A fast numerical model for describing the bond behavior of FRCM reinforced system

The use of FRCM composites to reinforce building surfaces, particularly masonry structures, is becoming increasingly popular due to the compatibility and reversibility of the materials. The effectiveness of FRCM reinforcement is largely dependent on the bond between FRCM and masonry, which has been commonly investigated by shear tests, and various analytical and numerical models have been developed to reproduce the bond behavior during the tests. However, the existing simplified models often only consider the failure of either the fiber-mortar interface or the mortar-substrate interface, and often ignore the cracking of the mortar.
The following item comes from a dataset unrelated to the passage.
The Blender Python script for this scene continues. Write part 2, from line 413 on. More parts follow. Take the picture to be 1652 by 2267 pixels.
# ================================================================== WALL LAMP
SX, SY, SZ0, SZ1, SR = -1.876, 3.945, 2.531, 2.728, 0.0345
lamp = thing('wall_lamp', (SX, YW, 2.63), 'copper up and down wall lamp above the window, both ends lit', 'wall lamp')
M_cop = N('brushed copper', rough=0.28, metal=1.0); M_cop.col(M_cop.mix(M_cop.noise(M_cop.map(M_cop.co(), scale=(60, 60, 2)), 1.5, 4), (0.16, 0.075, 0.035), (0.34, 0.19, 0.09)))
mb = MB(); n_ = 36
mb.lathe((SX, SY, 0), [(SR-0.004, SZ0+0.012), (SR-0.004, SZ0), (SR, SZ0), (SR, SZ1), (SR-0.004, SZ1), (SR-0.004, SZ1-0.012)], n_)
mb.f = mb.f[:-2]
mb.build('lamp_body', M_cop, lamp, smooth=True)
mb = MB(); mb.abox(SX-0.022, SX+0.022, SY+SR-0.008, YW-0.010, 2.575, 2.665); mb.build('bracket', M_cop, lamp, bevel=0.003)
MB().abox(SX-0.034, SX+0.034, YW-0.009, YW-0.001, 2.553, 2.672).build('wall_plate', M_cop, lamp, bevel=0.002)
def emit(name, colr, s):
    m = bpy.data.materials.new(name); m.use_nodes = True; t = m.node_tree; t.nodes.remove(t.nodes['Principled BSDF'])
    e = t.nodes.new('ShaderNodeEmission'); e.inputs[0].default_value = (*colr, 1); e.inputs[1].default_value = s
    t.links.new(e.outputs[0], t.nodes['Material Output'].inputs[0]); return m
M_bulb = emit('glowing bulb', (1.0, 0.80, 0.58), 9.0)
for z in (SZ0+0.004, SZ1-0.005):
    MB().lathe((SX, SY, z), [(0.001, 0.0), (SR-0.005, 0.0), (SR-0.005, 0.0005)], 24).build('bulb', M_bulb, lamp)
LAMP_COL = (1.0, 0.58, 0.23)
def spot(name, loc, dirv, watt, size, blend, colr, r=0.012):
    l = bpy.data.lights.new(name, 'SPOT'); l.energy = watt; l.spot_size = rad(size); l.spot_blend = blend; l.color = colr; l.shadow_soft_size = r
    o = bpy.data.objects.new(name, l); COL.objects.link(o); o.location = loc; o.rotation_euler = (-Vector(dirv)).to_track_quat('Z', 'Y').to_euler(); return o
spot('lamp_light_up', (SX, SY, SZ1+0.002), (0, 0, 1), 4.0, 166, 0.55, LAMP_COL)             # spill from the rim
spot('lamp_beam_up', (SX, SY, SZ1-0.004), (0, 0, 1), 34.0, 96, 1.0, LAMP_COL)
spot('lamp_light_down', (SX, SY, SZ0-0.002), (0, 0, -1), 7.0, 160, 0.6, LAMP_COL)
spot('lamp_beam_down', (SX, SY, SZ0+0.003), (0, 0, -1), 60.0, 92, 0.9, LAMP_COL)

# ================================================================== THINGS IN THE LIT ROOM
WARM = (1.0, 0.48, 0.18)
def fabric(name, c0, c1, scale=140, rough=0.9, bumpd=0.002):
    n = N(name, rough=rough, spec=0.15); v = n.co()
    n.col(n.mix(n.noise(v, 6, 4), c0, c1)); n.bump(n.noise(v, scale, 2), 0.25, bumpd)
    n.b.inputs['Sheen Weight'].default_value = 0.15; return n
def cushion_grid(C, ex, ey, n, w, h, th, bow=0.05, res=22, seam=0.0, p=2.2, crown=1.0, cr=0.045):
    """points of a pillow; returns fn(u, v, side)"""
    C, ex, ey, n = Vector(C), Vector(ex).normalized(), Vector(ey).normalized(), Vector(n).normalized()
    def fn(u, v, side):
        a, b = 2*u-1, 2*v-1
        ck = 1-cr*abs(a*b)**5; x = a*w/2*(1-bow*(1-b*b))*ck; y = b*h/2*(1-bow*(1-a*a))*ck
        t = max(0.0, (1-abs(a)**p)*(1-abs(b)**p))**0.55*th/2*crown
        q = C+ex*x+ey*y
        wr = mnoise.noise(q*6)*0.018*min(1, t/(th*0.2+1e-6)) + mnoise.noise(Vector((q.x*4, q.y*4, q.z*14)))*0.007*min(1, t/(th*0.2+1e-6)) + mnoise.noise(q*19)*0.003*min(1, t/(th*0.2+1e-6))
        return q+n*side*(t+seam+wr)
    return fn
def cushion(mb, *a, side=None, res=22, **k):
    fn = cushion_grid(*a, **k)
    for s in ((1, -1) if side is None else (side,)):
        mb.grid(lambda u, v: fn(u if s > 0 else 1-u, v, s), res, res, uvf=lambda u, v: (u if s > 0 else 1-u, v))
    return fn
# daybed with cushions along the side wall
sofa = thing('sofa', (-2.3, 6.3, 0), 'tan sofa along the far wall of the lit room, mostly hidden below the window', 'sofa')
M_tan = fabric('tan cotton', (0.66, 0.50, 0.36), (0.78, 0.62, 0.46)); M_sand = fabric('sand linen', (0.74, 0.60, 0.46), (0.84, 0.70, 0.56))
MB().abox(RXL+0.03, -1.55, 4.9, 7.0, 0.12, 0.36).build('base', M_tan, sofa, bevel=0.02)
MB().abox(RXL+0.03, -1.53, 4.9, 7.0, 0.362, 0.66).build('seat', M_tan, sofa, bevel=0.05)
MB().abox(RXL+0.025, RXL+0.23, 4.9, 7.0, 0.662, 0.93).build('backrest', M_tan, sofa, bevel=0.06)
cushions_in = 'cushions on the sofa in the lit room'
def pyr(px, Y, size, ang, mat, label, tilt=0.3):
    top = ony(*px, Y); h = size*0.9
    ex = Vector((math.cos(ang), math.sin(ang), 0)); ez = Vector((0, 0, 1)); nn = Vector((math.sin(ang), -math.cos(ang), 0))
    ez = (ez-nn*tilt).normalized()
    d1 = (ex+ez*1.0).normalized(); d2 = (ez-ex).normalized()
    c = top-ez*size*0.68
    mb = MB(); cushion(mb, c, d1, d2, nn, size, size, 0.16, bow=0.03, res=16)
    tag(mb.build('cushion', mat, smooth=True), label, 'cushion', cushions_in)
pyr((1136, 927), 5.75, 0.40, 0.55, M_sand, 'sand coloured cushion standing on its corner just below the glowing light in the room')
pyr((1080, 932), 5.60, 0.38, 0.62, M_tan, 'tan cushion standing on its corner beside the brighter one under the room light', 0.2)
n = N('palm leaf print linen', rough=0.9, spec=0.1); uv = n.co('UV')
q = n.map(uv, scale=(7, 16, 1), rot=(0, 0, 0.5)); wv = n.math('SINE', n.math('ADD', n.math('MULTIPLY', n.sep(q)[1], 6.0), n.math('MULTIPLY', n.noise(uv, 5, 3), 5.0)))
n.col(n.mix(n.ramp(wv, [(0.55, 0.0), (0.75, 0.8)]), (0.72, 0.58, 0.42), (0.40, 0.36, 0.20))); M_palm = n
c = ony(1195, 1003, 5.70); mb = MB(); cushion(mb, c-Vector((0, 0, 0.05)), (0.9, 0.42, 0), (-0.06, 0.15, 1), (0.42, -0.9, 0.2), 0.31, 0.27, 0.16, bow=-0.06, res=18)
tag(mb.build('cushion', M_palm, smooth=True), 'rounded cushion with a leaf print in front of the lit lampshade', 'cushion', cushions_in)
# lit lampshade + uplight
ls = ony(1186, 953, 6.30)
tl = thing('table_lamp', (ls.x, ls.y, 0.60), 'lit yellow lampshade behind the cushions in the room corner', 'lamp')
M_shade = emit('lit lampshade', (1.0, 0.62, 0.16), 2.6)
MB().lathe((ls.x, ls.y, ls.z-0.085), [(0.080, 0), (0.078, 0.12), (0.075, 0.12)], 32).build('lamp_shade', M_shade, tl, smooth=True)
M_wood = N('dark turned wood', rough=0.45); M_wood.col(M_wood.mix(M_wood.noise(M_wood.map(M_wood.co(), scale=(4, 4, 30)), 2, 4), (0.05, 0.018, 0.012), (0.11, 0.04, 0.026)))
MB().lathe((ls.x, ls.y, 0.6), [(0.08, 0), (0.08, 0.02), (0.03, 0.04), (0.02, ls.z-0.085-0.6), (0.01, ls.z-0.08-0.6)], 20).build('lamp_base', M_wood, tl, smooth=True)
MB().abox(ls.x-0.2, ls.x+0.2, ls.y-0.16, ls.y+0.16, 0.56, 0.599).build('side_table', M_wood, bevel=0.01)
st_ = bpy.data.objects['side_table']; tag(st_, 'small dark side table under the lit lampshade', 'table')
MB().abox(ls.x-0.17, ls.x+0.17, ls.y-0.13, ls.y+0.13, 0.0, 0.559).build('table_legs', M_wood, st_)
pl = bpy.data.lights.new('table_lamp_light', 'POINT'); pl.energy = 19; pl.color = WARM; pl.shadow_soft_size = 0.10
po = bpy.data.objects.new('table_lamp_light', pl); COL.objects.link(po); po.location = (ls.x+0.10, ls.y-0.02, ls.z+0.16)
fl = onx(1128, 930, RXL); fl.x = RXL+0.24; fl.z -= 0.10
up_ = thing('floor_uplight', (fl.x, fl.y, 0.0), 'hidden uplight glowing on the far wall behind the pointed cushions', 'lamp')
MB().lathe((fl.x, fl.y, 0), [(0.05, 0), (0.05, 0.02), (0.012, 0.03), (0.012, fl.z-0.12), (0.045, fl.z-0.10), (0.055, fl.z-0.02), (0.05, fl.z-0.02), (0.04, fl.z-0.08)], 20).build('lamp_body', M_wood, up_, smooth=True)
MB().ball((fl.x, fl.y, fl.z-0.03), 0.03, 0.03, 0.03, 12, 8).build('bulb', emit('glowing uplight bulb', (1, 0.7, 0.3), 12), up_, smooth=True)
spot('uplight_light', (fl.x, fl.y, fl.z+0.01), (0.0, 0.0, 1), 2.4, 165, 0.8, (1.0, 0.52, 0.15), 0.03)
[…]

This paper proposes a mathematical model that takes into account both fiber-matrix and matrix-masonry interface failures and mortar matrix damage. The interfacial bond laws are characterized by jagged relationships to reproduce the degradation of the interfacial bond capacity during loading. The constitutive law of mortar is also characterized by the jagged shape to represent the decrease of tensile strength with cracking of the mortar matrix. The debonding problem can be described by an ODE system that can be solved by converting the BVP into an IVP by shooting method, and the solutions can be obtained quickly by a 2D-bisection procedure. The results obtained by the current model are compared with existing experimental data and models, exhibiting a good performance in predicting the global stress-slip curves.